» SOURCE EXCERPT:
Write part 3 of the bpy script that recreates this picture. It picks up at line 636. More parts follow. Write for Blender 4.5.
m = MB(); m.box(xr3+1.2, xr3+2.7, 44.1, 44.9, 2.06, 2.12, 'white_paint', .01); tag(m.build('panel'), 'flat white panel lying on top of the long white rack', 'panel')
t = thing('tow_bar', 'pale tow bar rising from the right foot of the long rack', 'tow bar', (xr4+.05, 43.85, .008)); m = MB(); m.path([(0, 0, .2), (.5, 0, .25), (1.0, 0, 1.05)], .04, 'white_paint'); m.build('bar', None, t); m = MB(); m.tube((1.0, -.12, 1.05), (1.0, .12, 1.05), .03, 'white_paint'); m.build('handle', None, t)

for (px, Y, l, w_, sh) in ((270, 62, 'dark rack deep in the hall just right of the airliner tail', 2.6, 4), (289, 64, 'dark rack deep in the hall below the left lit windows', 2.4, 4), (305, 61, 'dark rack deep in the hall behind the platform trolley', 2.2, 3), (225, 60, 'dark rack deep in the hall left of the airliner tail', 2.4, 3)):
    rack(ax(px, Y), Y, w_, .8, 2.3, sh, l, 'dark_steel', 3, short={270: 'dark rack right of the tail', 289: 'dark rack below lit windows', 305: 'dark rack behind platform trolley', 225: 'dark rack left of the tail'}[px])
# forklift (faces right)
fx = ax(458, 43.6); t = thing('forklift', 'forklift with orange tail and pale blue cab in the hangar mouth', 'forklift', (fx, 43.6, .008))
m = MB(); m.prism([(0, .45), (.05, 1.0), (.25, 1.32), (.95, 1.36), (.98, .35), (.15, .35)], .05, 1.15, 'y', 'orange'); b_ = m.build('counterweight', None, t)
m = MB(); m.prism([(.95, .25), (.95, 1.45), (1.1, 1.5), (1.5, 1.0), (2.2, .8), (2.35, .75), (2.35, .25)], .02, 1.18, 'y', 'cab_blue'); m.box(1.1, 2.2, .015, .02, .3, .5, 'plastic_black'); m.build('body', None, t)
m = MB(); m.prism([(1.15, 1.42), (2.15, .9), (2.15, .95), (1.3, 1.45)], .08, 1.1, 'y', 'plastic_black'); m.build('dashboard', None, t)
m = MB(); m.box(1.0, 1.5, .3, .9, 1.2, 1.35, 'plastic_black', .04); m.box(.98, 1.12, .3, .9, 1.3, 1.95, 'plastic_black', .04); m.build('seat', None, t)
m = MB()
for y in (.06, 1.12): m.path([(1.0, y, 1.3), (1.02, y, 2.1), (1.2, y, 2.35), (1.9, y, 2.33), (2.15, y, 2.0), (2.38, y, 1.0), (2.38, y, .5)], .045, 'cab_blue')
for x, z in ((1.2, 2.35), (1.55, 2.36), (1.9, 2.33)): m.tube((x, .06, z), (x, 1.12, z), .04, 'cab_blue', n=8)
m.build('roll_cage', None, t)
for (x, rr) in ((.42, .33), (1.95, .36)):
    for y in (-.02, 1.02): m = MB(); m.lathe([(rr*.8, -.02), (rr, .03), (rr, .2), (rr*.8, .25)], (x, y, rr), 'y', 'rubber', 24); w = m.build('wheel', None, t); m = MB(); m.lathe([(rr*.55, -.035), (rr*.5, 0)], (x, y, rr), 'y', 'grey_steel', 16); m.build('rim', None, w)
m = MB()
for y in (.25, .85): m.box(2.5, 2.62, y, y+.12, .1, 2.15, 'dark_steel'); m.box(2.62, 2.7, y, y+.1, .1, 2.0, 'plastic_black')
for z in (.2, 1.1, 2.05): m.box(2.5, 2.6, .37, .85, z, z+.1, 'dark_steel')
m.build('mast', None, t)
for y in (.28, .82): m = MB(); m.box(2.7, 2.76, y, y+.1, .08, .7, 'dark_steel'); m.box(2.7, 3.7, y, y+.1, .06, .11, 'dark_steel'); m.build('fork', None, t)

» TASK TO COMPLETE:
Only the lines from the opening of the material through the line with "t = thing('tow_bar', 'pale" should be echoed, exactly as written.

» ANSWER FOR THE TASK:
Write part 3 of the bpy script that recreates this picture. It picks up at line 636. More parts follow. Write for Blender 4.5.
m = MB(); m.box(xr3+1.2, xr3+2.7, 44.1, 44.9, 2.06, 2.12, 'white_paint', .01); tag(m.build('panel'), 'flat white panel lying on top of the long white rack', 'panel')
t = thing('tow_bar', 'pale tow bar rising from the right foot of the long rack', 'tow bar', (xr4+.05, 43.85, .008)); m = MB(); m.path([(0, 0, .2), (.5, 0, .25), (1.0, 0, 1.05)], .04, 'white_paint'); m.build('bar', None, t); m = MB(); m.tube((1.0, -.12, 1.05), (1.0, .12, 1.05), .03, 'white_paint'); m.build('handle', None, t)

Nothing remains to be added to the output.